:: Requirement ::
Show only lines that include "from".

:: Data extract ::
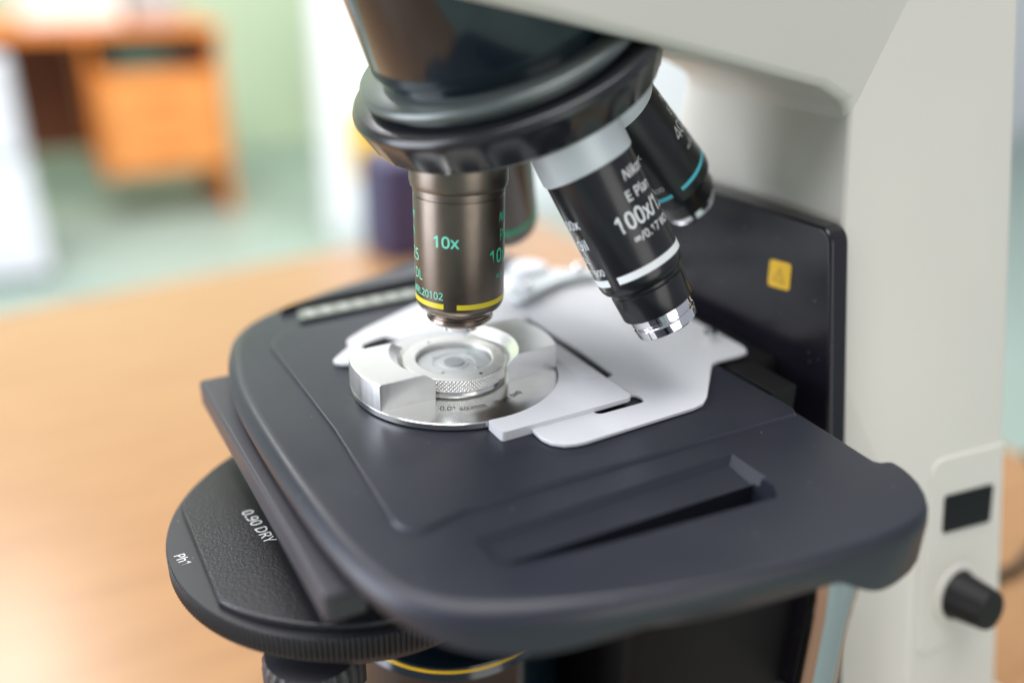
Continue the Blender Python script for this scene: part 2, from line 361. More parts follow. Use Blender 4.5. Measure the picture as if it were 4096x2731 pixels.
# raised side panel with rounded front corners, on the side face
def side(x, z, off=0.0):   # point on the -Y side face
    t = (x-132)/(xr(z)-132); y = yr(z)+2.0*t
    return Vector((x, -(y+off*0.98), z+off*0.18))
pts = roundpoly([(xr(-35)-.2, -35.0), (139, -33.2), (135.2, -103), (xr(-103)-.2, -103)], [0, 6, 5, 0])
bm = NB(); add_hull(bm, [[side(x, z, -0.6) for x, z in pts], [side(x, z, 0.7) for x, z in pts]])
sp = obj('side_panel', bm, M['body'], column, bevel=0.6)
pts = roundpoly([(145, -46.6), (168.8, -48.3), (168.0, -61.8), (144.6, -59.6)], 1.3)
bm = NB(); add_hull(bm, [[side(x, z, 0.3) for x, z in pts], [side(x, z, 1.4) for x, z in pts]])
obj('socket', bm, M['socket'], column, bevel=0.3)
kc = side(153.7, -84.6, 0.5); nrm = Vector((-0.06, -0.98, 0.19)).normalized()
fr = (kc, nrm, Vector((1, 0, 0)), nrm.cross(Vector((1, 0, 0))))
kn = lathe([(0, 0), (8.9, 0), (8.9, 1.0), (8.2, 2.0), (7.0, 12.5), (6.6, 13.4), (0, 13.5)], fr, 64)
obj('dial_knob', kn, M['rubber'], column, angle=40)
obj('dial_seat', lathe([(0, -.2), (11.4, -.2), (11.4, .45), (10.6, .75), (0, .75)], fr, 64), M['body'], column)

# --- arm reaching forward from the column to the nosepiece
prof = [(-72, 120.4), (-11.3, 106.6), (96, 82.1), (106, 77.5), (109, 70), (140, 60), (140, 200), (-72, 200)]
bm = NB(); a = [bm.verts.new((x, -35.8, z)) for x, z in prof]; b = [bm.verts.new((x, 35.8, z)) for x, z in prof]
bm.faces.new(a); bm.faces.new(list(reversed(b)))
for i in range(len(prof)): bm.faces.new((a[i], b[i], b[(i+1) % len(prof)], a[(i+1) % len(prof)]))
bmesh.ops.recalc_face_normals(bm, faces=bm.faces)
obj('arm', bm, M['body'], MS, bevel=3.0, seg=4)
# foot under the column
bm = NB(); add_prism(bm, roundpoly([(60, -80), (205, -90), (205, 90), (60, 80)], 14), -190, -150)
obj('foot', bm, M['body'], MS, bevel=5, seg=4)

# --- black focus bracket in front of the column, with its warning label
def pan(z): return 42.6+(43.2-z)*0.192
pts = [(-pan(-120), -120), (pan(-120), -120), (pan(43.4), 43.4), (-pan(43.4), 43.4)]
pts = roundpoly(pts, [0, 0, 6, 6], 8)
bm = NB(); add_hull(bm, [[(107.6, y, z) for y, z in pts], [(100, y, z) for y, z in pts]])
br = obj('focus_bracket', bm, M['panel'], MS, bevel=1.3, seg=3)
pts = roundpoly([(-21.1, 28.3), (-21.6, 19.7), (-30.5, 20.6), (-29.9, 29.2)], 1.3)
bm = NB(); add_hull(bm, [[(100.05, y, z) for y, z in pts], [(99.8, y, z) for y, z in pts]])
st = obj('warning_label', bm, M['sticker'], br, label='small orange yellow square label on the black bracket')
bm = NB(); cy, cz = -25.8, 24.2
tri = [(cy, cz+2.7), (cy+2.7, cz-2.1), (cy-2.7, cz-2.1)]; tri2 = [(cy, cz+1.8), (cy+1.9, cz-1.6), (cy-1.9, cz-1.6)]
v1 = [bm.verts.new((99.74, y, z)) for y, z in tri]; v2 = [bm.verts.new((99.74, y, z)) for y, z in tri2]
for i in range(3): bm.faces.new((v1[i], v1[(i+1) % 3], v2[(i+1) % 3], v2[i]))
add_box(bm, 99.72, 99.76, cy-.22, cy+.22, cz-1.3, cz+.7)
obj('warning_symbol', bm, M['stickink'], br, smooth=False)
bm = NB(); add_box(bm, 86, 101, -30, 40, -62, -2)
obj('carriage', bm, M['deep'], MS, bevel=2)

# --- nosepiece
A = Vector((1.4, -1.4, 125.21)); nz = Vector((0.37794, 0.07743, -0.92259)).normalized()
fr = frame_of(A, nz)
FN = fr
def ringfun(u, s):
    k = (u*25) % 1.0; d = 1 if s > 41.5 and s < 48.6 else 0
    return 1-0.015*d*math.sin(math.pi*k)**0.8
nose = obj('nosepiece', lathe([(0, -4), (33.0, -4), (33.2, 29.6), (32.6, 30.6), (30.9, 31.4), (30.9, 34.8), (20, 34.8)], fr, 128), M['barrel'], MS, angle=40)
obj('flange', lathe([(20, 33.4), (37.2, 33.4), (38.0, 34.0), (38.3, 34.9), (37.9, 36.0), (36.6, 36.6), (35.0, 36.9), (35.0, 39.5), (20, 39.5)], fr, 160), M['flange'], nose, angle=50)
obj('grip_ring', lathe([(30, 38.2), (40.8, 38.2), (41.7, 38.7), (42.2, 39.6), (42.3, 40.4), (42.0, 41.6), (39.9, 48.3), (39.3, 48.8), (30, 48.9)], fr, 520, ringfun), M['ring'], nose, angle=50)
obj('turret_plate', lathe([(0, 47.5), (38.8, 47.5), (38.4, 49.5), (34, 52.0), (20, 54), (0, 54)], fr, 128), M['flange'], nose, angle=40)

def rotv(v, k, a): return Matrix.Rotation(a, 3, k) @ v
D0 = Vector((0, 0, -1)); ZA = 125.21

# ten-power objective
fr = frame_of(A, D0)
S = lambda z: ZA-z
o10 = obj('objective', lathe([(0, S(68)), (13.2, S(68)), (13.25, S(60.3)), (12.95, S(58.9)), (12.42, S(58.5)), (12.40, S(57.25)), (12.15, S(57.1)), (12.15, S(56.55)), (12.38, S(56.4)), (12.25, S(27.0)), (12.1, S(26.2)), (11.7, S(25.3)), (11.2, S(24.7)), (10.6, S(24.3)), (0, S(24.3))], fr, 128), M['bronze'], MS, angle=28, label='upright bronze ten-power objective with yellow band over the counting chamber')
obj('nose_ring', lathe([(0, S(24.5)), (10.6, S(24.3)), (9.35, S(23.1)), (8.95, S(22.9)), (8.95, S(22.45)), (9.25, S(22.2)), (9.3, S(21.3)), (8.9, S(20.6)), (6.2, S(19.3)), (0, S(19.3))], fr, 128), M['bronze_bright'], o10, angle=25)
obj('front_lens', lathe([(0, S(19.6)), (5.9, S(19.4)), (5.4, S(18.4)), (4.9, S(17.5)), (3.9, S(17.2)), (3.7, S(17.5)), (0, S(17.3))], fr, 64), M['chrome'], o10, angle=30)
bm = add_band(NB(), fr, 12.27, S(28.75), S(27.3), 4, -180, 0.04); add_band(bm, fr, 12.27, S(28.75), S(27.3), 21, 175, 0.04)
obj('colour_band', bm, M['yellow'], o10, angle=60)
mp = cyl_map(fr, 12.32); AX = lambda deg: -R(deg)*12.32
bm = text_bm([('10x', 3.0, AX(34.5), -S(44.6), 0, 0.022, 1.05)], mp)
obj('magnification_mark', bm, M['mint'], o10, smooth=False)
bm = text_bm([('Nikon', 2.4, AX(-57), -S(50.1), 0.22, 0.02, 1.0), ('Plan', 3.1, AX(-59.5), -S(44.7), 0, 0.0, .9), ('10x/0.25', 3.8, AX(-38.5), -S(39.0), 0, 0.018, 0.95), ('\u221e/-  WD 10.5', 2.0, AX(-51.5), -S(34.3), 0, 0.0, 0.95)], mp)
obj('main_lettering', bm, M['green'], o10, smooth=False)
bm = text_bm([('10x/0.25', 3.3, (AX(62),), -S(39.2), 0, 0.0, .9), ('Ph1 DL', 2.9, (AX(54),), -S(34.2), 0, 0.0, .85), ('MRL20102', 2.05, (AX(21.5),), -S(29.9), 0, 0.0, .93)], mp)
obj('serial_lettering', bm, M['mint'], o10, smooth=False)
bm = text_bm([('Nikon', 2.4, (AX(73),), -S(50.6), 0.2, 0.02, 1.0), ('Plan', 3.0, (AX(73),), -S(45.8), 0, 0.0, 1.0)], mp)
obj('side_lettering', bm, M['green'], o10, smooth=False)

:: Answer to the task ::
Continue the Blender Python script for this scene: part 2, from line 361. More parts follow. Use Blender 4.5. Measure the picture as if it were 4096x2731 pixels.
# --- arm reaching forward from the column to the nosepiece